### The task
Reproduce the data exactly and drop any pictures it holds.

----------

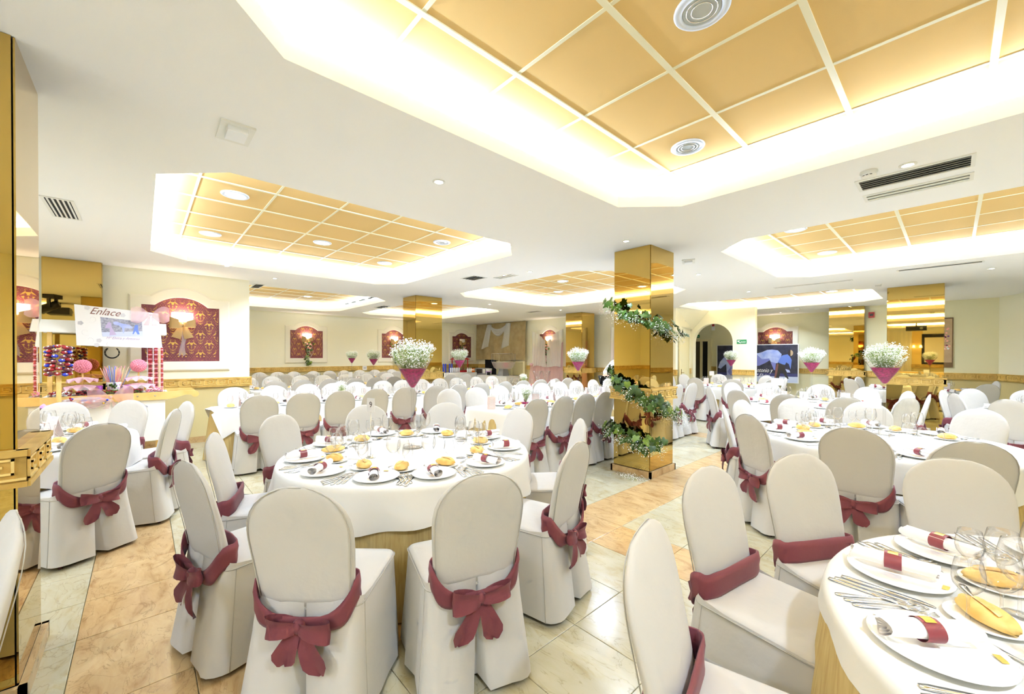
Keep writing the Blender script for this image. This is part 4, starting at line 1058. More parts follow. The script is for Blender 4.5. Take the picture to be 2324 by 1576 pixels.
for k, (x, y, r) in enumerate([(-6.80, 0.95, 0.9), (-6.70, 1.16, 2.3), (-6.85, 1.66, 0.8), (-6.75, 2.05, 1.9), (-6.8, 2.85, 1.0), (-6.8, 3.2, 2.2), (-6.8, 4.10, 1.0), (-6.75, 4.9, 2.0), (-6.8, 5.6, 0.9)]): menu(x, y, r, ORD[k]+' along the '+L1)
for k, (x, y, r) in enumerate([(-9.85, 2.0, 1.2), (-9.85, 2.6, 1.9), (-9.85, 3.2, 1.1), (-9.85, 4.7, 1.2)]): menu(x, y, r, ORD[k]+' along the '+L2)
for k, (x, y, r) in enumerate([(-4.26, 3.52, 0.75), (-4.35, 4.02, 2.5), (-4.20, 4.32, 0.5), (-4.28, 4.85, 2.7), (-4.25, 5.12, 0.6), (-4.27, 5.72, 2.6), (-4.2, 6.0, 0.5), (-4.25, 6.9, 0.7)]): menu(x, y, r, ORD[k]+' along the '+LM)
menu(-5.42, -0.62, 0.75, 'on the table beside candy cart')
for k, (x, y, r) in enumerate([(-2.05, 7.65, 0.3), (-1.78, 7.55, 2.6), (-1.55, 7.55, 0.1), (-1.08, 7.75, 0.0)]): menu(x, y, r, ORD[k]+' from the left on the round table facing horse poster')
menu(-4.12, 10.30, 0.2, 'left one on the round table before the arch'); menu(-3.45, 10.45, 0.1, 'right one on the round table before the arch')
menu(-0.08, 12.25, 0.0, 'on the table behind scroll side pillar')
# ================================================================ CEILING FITTINGS
b = MB().use('ring_grey', True); b.lathe([(0.118, 0.0), (0.120, -0.006), (0.112, -0.013), (0.084, -0.011), (0.080, 0.004)], 32, cap0=False, cap1=False); DTRIM = b.mesh('trim_ring')
b = MB().use('steel', True); b.lathe([(0.080, 0.006), (0.060, 0.045), (0.03, 0.06)], 28, cap0=False, cap1=True); DREF = b.mesh('reflector')
DL = {}
for k in ('lens_on', 'lens_off'):
    b = MB().use(k, True); b.lathe([(0.0, 0.0), (0.081, 0.0)], 28, cap0=False, cap1=False) if False else b.add([(0.081*math.cos(2*PI*i/28), 0.081*math.sin(2*PI*i/28), -0.002) for i in range(28)], [tuple(range(28))]); DL[k] = b.mesh('lens')
def downlight(x, y, on, label):
    t = thing('downlight', label, 'ceiling light', (x, y, ZP), 0, 'round downlights in the coffers')
    put(DTRIM, 'trim_ring', t); put(DREF, 'reflector', t); o = put(DL['lens_on' if on else 'lens_off'], 'lens', t)
    o.location.z = -0.006
    if not on:
        for r_ in (0.066, 0.045): 
            b = MB().use('steel', True); b.tube([(r_*math.cos(2*PI*i/24), r_*math.sin(2*PI*i/24), -0.009) for i in range(25)], 0.003, 5); b.build('reflector_ring', t)
names = ['near chamfer of the coffer over the left tables', 'outer end of the coffer over the left tables', 'middle of the coffer over the left tables', 'far side of the coffer over the left tables', 'near end of the coffer right of ivy pillar', 'far end of the coffer right of ivy pillar', 'right part, near end, coffer beyond ivy pillar', 'right part, far end, coffer beyond ivy pillar', 'near end of the coffer left of ivy pillar', 'middle of the coffer left of ivy pillar', 'far end of the coffer left of ivy pillar', 'added fill, hidden corner of the overhead coffer', 'near part of the coffer by the back wall', 'far part of the coffer by the back wall', 'near part of the coffer over second row', 'far part of the coffer over second row', 'left part of the coffer before the arch', 'right part of the coffer before the arch', 'coffer behind the viewer', 'coffer by the rear wall', 'added fill, near corner of the coffer behind the viewer', 'added fill, first corner of the rear left coffer', 'added fill, second corner of the rear left coffer', 'added fill, left corner of the coffer behind the viewer']
for (x, y), nm in zip(DOWN_ON, names): downlight(x, y, True, 'lit round white downlight, '+nm)
for (x, y), nm in zip(DOWN_OFF, ['lower one in the big overhead coffer', 'cut by the top edge, big overhead coffer', 'far right corner of the coffer over the left tables', 'hidden one in the big overhead coffer']): downlight(x, y, False, 'unlit round downlight with silver ring, '+nm)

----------

### Answer to the exercise
Keep writing the Blender script for this image. This is part 4, starting at line 1058. More parts follow. The script is for Blender 4.5. Take the picture to be 2324 by 1576 pixels.
for k, (x, y, r) in enumerate([(-6.80, 0.95, 0.9), (-6.70, 1.16, 2.3), (-6.85, 1.66, 0.8), (-6.75, 2.05, 1.9), (-6.8, 2.85, 1.0), (-6.8, 3.2, 2.2), (-6.8, 4.10, 1.0), (-6.75, 4.9, 2.0), (-6.8, 5.6, 0.9)]): menu(x, y, r, ORD[k]+' along the '+L1)
for k, (x, y, r) in enumerate([(-9.85, 2.0, 1.2), (-9.85, 2.6, 1.9), (-9.85, 3.2, 1.1), (-9.85, 4.7, 1.2)]): menu(x, y, r, ORD[k]+' along the '+L2)
for k, (x, y, r) in enumerate([(-4.26, 3.52, 0.75), (-4.35, 4.02, 2.5), (-4.20, 4.32, 0.5), (-4.28, 4.85, 2.7), (-4.25, 5.12, 0.6), (-4.27, 5.72, 2.6), (-4.2, 6.0, 0.5), (-4.25, 6.9, 0.7)]): menu(x, y, r, ORD[k]+' along the '+LM)
menu(-5.42, -0.62, 0.75, 'on the table beside candy cart')
for k, (x, y, r) in enumerate([(-2.05, 7.65, 0.3), (-1.78, 7.55, 2.6), (-1.55, 7.55, 0.1), (-1.08, 7.75, 0.0)]): menu(x, y, r, ORD[k]+' from the left on the round table facing horse poster')
menu(-4.12, 10.30, 0.2, 'left one on the round table before the arch'); menu(-3.45, 10.45, 0.1, 'right one on the round table before the arch')
menu(-0.08, 12.25, 0.0, 'on the table behind scroll side pillar')
# ================================================================ CEILING FITTINGS
b = MB().use('ring_grey', True); b.lathe([(0.118, 0.0), (0.120, -0.006), (0.112, -0.013), (0.084, -0.011), (0.080, 0.004)], 32, cap0=False, cap1=False); DTRIM = b.mesh('trim_ring')
b = MB().use('steel', True); b.lathe([(0.080, 0.006), (0.060, 0.045), (0.03, 0.06)], 28, cap0=False, cap1=True); DREF = b.mesh('reflector')
DL = {}
for k in ('lens_on', 'lens_off'):
    b = MB().use(k, True); b.lathe([(0.0, 0.0), (0.081, 0.0)], 28, cap0=False, cap1=False) if False else b.add([(0.081*math.cos(2*PI*i/28), 0.081*math.sin(2*PI*i/28), -0.002) for i in range(28)], [tuple(range(28))]); DL[k] = b.mesh('lens')
def downlight(x, y, on, label):
    t = thing('downlight', label, 'ceiling light', (x, y, ZP), 0, 'round downlights in the coffers')
    put(DTRIM, 'trim_ring', t); put(DREF, 'reflector', t); o = put(DL['lens_on' if on else 'lens_off'], 'lens', t)
    o.location.z = -0.006
    if not on:
        for r_ in (0.066, 0.045): 
            b = MB().use('steel', True); b.tube([(r_*math.cos(2*PI*i/24), r_*math.sin(2*PI*i/24), -0.009) for i in range(25)], 0.003, 5); b.build('reflector_ring', t)
names = ['near chamfer of the coffer over the left tables', 'outer end of the coffer over the left tables', 'middle of the coffer over the left tables', 'far side of the coffer over the left tables', 'near end of the coffer right of ivy pillar', 'far end of the coffer right of ivy pillar', 'right part, near end, coffer beyond ivy pillar', 'right part, far end, coffer beyond ivy pillar', 'near end of the coffer left of ivy pillar', 'middle of the coffer left of ivy pillar', 'far end of the coffer left of ivy pillar', 'added fill, hidden corner of the overhead coffer', 'near part of the coffer by the back wall', 'far part of the coffer by the back wall', 'near part of the coffer over second row', 'far part of the coffer over second row', 'left part of the coffer before the arch', 'right part of the coffer before the arch', 'coffer behind the viewer', 'coffer by the rear wall', 'added fill, near corner of the coffer behind the viewer', 'added fill, first corner of the rear left coffer', 'added fill, second corner of the rear left coffer', 'added fill, left corner of the coffer behind the viewer']
for (x, y), nm in zip(DOWN_ON, names): downlight(x, y, True, 'lit round white downlight, '+nm)
for (x, y), nm in zip(DOWN_OFF, ['lower one in the big overhead coffer', 'cut by the top edge, big overhead coffer', 'far right corner of the coffer over the left tables', 'hidden one in the big overhead coffer']): downlight(x, y, False, 'unlit round downlight with silver ring, '+nm)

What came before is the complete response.